[START OF Data segment]

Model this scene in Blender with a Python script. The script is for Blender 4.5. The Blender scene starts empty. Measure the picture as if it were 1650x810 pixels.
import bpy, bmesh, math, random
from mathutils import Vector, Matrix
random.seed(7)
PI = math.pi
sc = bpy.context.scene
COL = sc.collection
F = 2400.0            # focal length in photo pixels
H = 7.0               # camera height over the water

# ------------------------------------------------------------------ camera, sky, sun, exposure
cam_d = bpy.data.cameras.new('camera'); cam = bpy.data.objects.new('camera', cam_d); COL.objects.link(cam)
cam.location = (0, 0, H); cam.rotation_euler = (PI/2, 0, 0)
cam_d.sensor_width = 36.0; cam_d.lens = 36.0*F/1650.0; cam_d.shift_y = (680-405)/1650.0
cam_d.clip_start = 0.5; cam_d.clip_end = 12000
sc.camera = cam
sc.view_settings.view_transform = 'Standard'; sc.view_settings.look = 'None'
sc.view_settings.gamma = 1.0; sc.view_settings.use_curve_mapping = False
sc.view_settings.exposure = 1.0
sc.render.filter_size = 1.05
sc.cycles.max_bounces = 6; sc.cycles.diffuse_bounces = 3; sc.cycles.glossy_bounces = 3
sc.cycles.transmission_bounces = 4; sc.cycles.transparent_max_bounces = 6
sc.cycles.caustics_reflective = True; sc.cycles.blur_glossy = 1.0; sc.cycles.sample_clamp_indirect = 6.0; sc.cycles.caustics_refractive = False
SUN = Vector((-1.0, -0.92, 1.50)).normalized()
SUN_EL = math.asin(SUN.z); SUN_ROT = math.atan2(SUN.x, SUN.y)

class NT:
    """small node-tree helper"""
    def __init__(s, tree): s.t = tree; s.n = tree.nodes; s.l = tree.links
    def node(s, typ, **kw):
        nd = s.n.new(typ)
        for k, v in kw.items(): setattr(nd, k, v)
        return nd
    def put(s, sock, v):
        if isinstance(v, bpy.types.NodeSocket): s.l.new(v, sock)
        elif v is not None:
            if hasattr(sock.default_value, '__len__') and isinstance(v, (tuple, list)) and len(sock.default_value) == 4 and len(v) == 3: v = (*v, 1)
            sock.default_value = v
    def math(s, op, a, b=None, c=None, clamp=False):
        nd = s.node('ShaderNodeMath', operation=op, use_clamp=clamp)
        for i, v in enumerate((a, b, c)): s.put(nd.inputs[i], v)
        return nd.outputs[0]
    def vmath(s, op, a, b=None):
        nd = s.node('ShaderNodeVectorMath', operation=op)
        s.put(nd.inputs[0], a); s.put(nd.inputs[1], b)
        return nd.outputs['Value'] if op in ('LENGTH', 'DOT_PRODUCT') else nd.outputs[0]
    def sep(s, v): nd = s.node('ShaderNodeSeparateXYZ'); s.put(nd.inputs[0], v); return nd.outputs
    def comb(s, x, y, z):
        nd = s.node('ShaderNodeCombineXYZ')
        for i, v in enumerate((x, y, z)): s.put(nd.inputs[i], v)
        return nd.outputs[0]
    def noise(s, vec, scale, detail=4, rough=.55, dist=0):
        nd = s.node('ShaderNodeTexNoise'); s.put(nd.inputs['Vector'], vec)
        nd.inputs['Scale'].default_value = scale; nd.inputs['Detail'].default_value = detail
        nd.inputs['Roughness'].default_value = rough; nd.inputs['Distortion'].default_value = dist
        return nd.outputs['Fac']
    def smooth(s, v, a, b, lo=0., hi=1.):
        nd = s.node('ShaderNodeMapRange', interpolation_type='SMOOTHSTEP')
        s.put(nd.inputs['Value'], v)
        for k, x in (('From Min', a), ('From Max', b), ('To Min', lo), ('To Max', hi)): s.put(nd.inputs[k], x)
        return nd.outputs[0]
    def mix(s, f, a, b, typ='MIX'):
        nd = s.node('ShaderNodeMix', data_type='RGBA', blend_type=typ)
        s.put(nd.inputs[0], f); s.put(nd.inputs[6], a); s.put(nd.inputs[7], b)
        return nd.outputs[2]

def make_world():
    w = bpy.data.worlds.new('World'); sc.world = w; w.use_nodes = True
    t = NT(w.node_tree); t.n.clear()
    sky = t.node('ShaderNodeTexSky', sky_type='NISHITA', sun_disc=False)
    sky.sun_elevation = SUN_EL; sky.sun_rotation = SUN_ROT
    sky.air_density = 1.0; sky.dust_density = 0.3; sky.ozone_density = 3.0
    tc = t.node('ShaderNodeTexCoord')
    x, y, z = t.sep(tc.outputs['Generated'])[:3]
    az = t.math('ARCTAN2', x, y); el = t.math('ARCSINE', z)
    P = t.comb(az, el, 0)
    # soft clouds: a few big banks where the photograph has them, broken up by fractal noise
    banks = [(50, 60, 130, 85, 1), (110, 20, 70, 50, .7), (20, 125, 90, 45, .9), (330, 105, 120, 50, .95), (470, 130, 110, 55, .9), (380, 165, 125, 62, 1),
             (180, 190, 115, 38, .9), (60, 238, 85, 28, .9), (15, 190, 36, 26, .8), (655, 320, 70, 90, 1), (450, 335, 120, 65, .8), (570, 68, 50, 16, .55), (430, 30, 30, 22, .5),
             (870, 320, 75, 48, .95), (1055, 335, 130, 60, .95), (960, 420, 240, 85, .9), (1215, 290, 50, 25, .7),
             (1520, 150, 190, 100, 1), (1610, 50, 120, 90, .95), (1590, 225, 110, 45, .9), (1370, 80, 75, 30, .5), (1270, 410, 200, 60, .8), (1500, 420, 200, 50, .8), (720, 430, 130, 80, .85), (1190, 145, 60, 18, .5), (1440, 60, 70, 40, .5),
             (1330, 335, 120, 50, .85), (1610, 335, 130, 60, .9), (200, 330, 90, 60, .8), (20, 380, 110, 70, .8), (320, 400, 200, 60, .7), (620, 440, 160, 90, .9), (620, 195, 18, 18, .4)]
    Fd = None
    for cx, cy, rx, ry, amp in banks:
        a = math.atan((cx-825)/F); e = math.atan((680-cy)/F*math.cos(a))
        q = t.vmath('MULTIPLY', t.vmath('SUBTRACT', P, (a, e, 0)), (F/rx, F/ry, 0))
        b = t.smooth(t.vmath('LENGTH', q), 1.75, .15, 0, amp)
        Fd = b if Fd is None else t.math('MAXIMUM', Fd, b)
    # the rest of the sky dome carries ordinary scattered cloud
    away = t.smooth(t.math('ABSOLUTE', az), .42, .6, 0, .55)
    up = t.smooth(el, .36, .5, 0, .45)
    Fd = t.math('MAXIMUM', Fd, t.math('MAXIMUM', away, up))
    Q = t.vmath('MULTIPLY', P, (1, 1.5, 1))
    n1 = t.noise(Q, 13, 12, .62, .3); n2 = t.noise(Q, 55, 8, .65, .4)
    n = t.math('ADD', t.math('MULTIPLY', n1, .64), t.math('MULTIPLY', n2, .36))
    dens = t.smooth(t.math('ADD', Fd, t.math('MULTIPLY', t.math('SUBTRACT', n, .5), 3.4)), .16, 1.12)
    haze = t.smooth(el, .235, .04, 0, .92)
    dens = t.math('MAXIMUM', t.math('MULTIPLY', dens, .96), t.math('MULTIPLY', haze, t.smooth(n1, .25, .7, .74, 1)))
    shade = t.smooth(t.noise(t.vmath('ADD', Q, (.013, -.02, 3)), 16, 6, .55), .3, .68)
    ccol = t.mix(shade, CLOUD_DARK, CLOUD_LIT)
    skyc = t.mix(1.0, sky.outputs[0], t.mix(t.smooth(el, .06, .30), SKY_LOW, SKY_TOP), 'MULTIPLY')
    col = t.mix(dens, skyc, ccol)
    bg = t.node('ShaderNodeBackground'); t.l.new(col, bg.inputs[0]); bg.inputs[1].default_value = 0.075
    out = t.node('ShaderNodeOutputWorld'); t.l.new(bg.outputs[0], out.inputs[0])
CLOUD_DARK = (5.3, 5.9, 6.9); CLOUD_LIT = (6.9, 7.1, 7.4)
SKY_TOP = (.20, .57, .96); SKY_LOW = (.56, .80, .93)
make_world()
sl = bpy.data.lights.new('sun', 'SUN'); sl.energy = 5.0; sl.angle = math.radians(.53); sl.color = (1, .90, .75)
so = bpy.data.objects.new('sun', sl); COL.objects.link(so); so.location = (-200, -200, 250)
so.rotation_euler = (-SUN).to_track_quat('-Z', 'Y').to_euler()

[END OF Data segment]

Work to complete - Everything from the first line above through the line that contains "over the water" should be duplicated exactly, please, and nothing beyond it.

Completed exercise -
Model this scene in Blender with a Python script. The script is for Blender 4.5. The Blender scene starts empty. Measure the picture as if it were 1650x810 pixels.
import bpy, bmesh, math, random
from mathutils import Vector, Matrix
random.seed(7)
PI = math.pi
sc = bpy.context.scene
COL = sc.collection
F = 2400.0            # focal length in photo pixels
H = 7.0               # camera height over the water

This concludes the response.